The following day was our last day of walking. We faced a downhill stretch of just twelve kilometres into Dover. The weather was warm, hazy and still. The walking was easy, mostly through farmland and stands of straggly trees. As we neared Dover the North Downs Way joined with a tree-shaded branch of Watling Street, the old Roman road that, almost 2,000 years ago, reached from Dover into the interior of the Roman province of Britannia. Today the segment we trod is no more than a track with none of the Roman paving stones still evident. We could hear a whispering roar just beyond the skyline and as we neared Dover it became insistent and intrusive. It was the sound of heavy traffic on the A2 highway, the asphalt Watling Street of the twenty-first century that carries much of Britain’s trade to and fro across the Channel through Dover’s busy ferry terminal.

Dover Castle above the Victorian villas of Dover city. Our B&B was a similar building in the same street.

Dover Castle above the Victorian villas of Dover city. Our B&B was a similar building in the same street.

After dropping our backpacks at our B&B accommodation on Maison Dieu Street we headed for the waterfront. Dover city has little of the hyper-buzz of the terminal. In fact – just between you and me – Dover feels dispirited, even a bit seedy. We stood in front of the dingy Good Luck Chinese Restaurant debating whether to dine there. We decided its name was probably a warning to prospective diners and moved on. But, as we discovered the following day, Dover is redeemed many times over by the medieval castle on the brow of the hill high above the city. There is much to see there. The castle’s tall central keep, called The Great Tower, was built by Henry II in the late years of the twelfth century.
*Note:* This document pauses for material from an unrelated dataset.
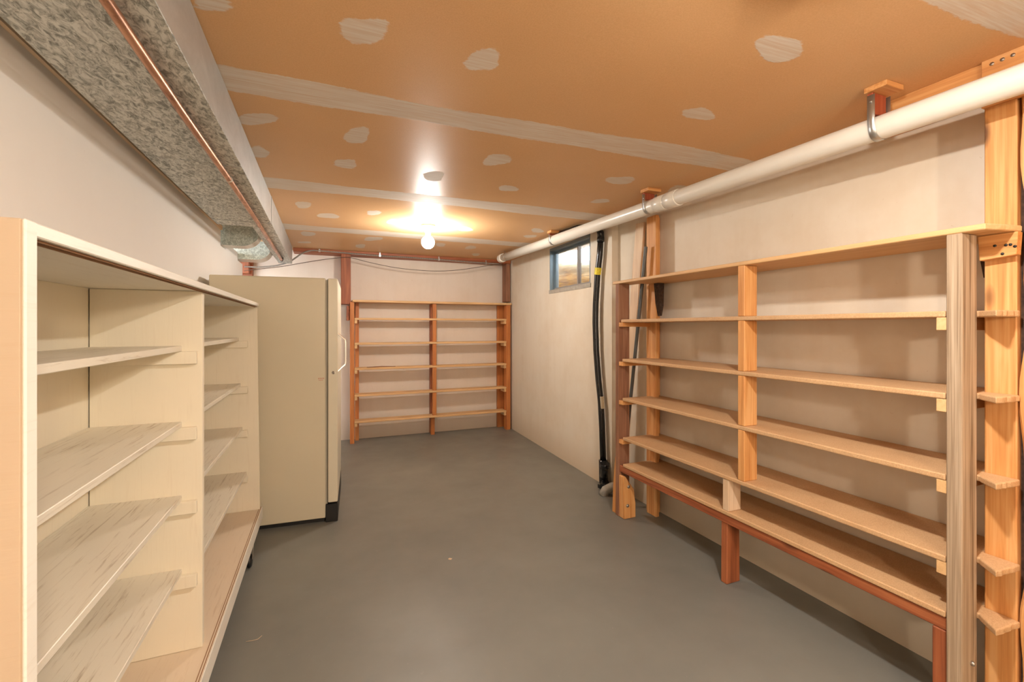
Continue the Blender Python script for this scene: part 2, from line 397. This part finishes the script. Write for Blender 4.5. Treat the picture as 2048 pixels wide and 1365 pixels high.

Today it houses a truly remarkable and very accurate re-creation of the royal chambers of the time, including a blazing open fire and the king’s bed.

One of the beautifully restored royal chambers in Dover Castle.

One of the beautifully restored twelfth century royal chambers in Dover Castle.

On the Dover waterfront, within sight of the famous White Cliffs, we found the official endpoint of the North Downs Way etched into a stone paver. We were pleased to have arrived, but a faint sea breeze of regret also ruffled our hair. Emmy and I walk because we enjoy it. We don’t push ourselves hard, we have no big targets, we don’t talk much, we like resting almost as much as moving. But when we walk, every step brings the anticipation of something new, maybe something unexpected, maybe something challenging, and always (sorry… usually) something enjoyable.

Walking is something you can do on your own, in your own way, in your own time, and without too much fuss. And when you stop after a day’s walking – after the aches and pains, frustrations and fatigue have ebbed away – you get that fabled high, that mild sense of well-being that can last for days. We like that.

On the Dover waterfront I reach the endpoint of the North Downs Way.

On the Dover waterfront we reach the endpoint of the North Downs Way.